*Set exercise*.
Print again only this span: the line with "Reconstruct this image", the line with "COL = sc.collection", and all lines between them, exactly as given.

*Record excerpts*.
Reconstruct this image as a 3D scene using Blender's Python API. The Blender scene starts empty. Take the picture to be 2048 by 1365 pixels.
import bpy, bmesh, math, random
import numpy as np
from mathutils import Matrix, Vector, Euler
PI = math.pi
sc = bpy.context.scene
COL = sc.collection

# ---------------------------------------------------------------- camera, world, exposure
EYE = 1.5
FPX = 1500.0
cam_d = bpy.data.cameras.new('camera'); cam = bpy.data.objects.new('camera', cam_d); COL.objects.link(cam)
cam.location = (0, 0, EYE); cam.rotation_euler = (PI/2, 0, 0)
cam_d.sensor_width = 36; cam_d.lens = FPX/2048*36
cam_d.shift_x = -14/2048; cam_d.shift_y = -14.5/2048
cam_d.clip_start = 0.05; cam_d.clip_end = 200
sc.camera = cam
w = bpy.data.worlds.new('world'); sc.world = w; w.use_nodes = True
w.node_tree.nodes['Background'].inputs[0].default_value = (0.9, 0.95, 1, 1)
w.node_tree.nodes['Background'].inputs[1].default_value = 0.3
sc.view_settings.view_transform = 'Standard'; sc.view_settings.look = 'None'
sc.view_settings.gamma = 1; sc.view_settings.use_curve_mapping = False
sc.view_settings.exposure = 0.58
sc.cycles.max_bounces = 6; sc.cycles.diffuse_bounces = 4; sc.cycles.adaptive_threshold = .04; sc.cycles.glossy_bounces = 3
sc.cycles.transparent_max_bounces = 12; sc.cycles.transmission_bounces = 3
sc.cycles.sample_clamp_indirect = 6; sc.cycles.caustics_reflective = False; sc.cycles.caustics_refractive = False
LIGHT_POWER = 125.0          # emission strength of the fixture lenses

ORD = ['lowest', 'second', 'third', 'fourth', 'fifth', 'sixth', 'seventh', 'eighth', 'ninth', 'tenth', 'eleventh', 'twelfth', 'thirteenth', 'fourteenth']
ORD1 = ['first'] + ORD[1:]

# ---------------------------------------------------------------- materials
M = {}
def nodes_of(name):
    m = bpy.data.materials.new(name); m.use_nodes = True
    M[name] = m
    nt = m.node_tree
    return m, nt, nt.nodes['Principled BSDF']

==

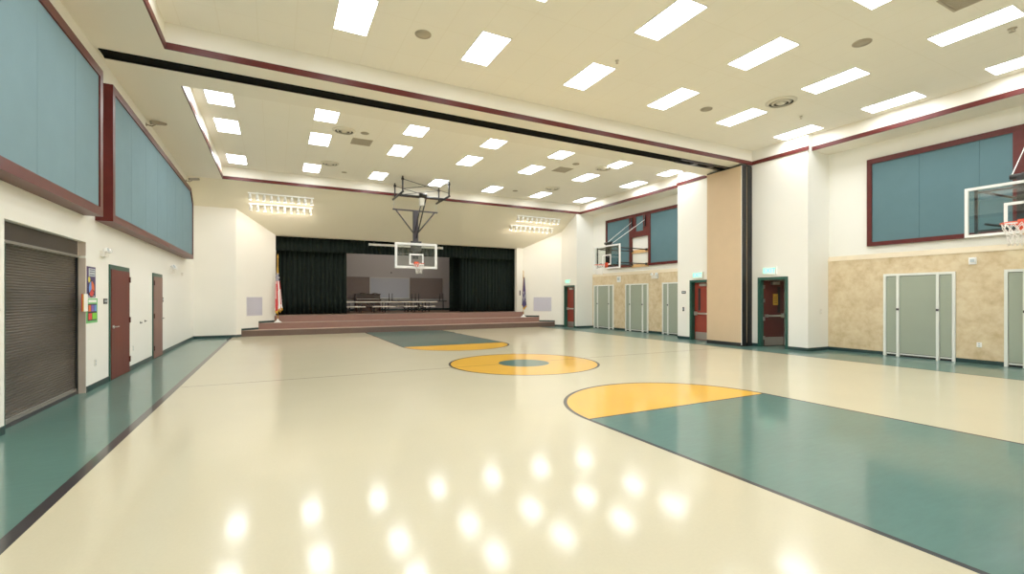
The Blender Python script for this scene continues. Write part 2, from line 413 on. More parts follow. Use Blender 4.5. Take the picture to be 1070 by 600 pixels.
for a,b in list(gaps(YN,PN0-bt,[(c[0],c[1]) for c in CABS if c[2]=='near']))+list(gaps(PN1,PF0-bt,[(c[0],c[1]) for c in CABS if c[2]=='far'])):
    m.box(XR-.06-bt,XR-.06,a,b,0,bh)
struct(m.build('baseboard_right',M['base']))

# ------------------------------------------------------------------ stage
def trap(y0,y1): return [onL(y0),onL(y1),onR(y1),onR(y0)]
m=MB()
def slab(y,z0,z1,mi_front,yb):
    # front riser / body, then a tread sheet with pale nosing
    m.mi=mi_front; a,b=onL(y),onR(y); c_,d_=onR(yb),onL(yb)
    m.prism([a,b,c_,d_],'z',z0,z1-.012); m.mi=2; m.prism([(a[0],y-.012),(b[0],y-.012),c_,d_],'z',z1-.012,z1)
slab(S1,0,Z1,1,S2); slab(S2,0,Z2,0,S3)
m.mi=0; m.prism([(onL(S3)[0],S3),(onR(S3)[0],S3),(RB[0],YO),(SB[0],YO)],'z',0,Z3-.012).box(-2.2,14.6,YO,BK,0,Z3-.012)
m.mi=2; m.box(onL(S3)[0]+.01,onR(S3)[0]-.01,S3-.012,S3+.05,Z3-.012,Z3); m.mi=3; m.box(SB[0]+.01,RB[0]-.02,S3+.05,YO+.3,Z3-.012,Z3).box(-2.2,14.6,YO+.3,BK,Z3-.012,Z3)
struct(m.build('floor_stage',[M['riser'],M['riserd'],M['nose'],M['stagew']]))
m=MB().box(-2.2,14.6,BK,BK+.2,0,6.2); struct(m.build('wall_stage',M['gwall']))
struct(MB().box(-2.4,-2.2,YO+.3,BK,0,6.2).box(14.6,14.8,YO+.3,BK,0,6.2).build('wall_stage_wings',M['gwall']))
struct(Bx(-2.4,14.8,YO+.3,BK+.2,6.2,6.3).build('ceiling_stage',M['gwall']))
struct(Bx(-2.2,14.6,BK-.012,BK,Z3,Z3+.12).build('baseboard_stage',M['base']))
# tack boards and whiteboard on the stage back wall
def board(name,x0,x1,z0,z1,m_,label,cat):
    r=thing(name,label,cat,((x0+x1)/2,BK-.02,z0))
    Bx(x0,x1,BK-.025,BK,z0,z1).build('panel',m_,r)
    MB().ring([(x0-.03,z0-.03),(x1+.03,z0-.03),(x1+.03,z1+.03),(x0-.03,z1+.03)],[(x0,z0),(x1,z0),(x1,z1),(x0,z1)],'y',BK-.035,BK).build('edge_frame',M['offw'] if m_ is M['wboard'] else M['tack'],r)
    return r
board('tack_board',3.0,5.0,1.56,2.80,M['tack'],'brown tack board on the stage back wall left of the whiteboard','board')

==

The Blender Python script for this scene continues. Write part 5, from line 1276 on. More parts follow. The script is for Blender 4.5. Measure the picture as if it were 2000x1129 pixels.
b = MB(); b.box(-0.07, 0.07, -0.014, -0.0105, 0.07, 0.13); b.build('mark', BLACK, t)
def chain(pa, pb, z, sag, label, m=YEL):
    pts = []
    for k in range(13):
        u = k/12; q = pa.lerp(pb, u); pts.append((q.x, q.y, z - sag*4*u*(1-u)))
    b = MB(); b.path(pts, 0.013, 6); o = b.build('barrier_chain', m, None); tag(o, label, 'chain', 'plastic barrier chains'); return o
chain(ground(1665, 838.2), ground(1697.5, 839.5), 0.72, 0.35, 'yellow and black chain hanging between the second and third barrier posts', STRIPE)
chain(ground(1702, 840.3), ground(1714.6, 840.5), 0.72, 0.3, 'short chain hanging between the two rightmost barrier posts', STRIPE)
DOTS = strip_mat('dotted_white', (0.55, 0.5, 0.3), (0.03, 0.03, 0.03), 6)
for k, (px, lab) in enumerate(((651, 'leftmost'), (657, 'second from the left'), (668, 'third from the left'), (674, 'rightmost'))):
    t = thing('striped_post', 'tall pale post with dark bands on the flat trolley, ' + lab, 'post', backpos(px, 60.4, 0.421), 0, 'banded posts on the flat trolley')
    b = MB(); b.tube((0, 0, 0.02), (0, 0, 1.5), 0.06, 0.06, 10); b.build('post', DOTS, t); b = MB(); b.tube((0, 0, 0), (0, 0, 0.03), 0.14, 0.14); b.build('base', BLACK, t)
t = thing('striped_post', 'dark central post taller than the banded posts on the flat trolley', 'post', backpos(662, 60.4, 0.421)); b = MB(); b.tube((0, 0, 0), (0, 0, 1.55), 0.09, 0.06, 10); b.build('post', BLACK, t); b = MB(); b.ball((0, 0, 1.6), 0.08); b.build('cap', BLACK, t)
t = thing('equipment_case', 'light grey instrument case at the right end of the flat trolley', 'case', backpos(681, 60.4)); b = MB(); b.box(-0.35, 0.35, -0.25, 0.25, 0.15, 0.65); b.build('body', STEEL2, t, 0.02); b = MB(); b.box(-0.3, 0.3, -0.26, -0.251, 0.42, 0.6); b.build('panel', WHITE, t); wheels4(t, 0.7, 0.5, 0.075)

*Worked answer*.
Reconstruct this image as a 3D scene using Blender's Python API. The Blender scene starts empty. Take the picture to be 2048 by 1365 pixels.
import bpy, bmesh, math, random
import numpy as np
from mathutils import Matrix, Vector, Euler
PI = math.pi
sc = bpy.context.scene
COL = sc.collection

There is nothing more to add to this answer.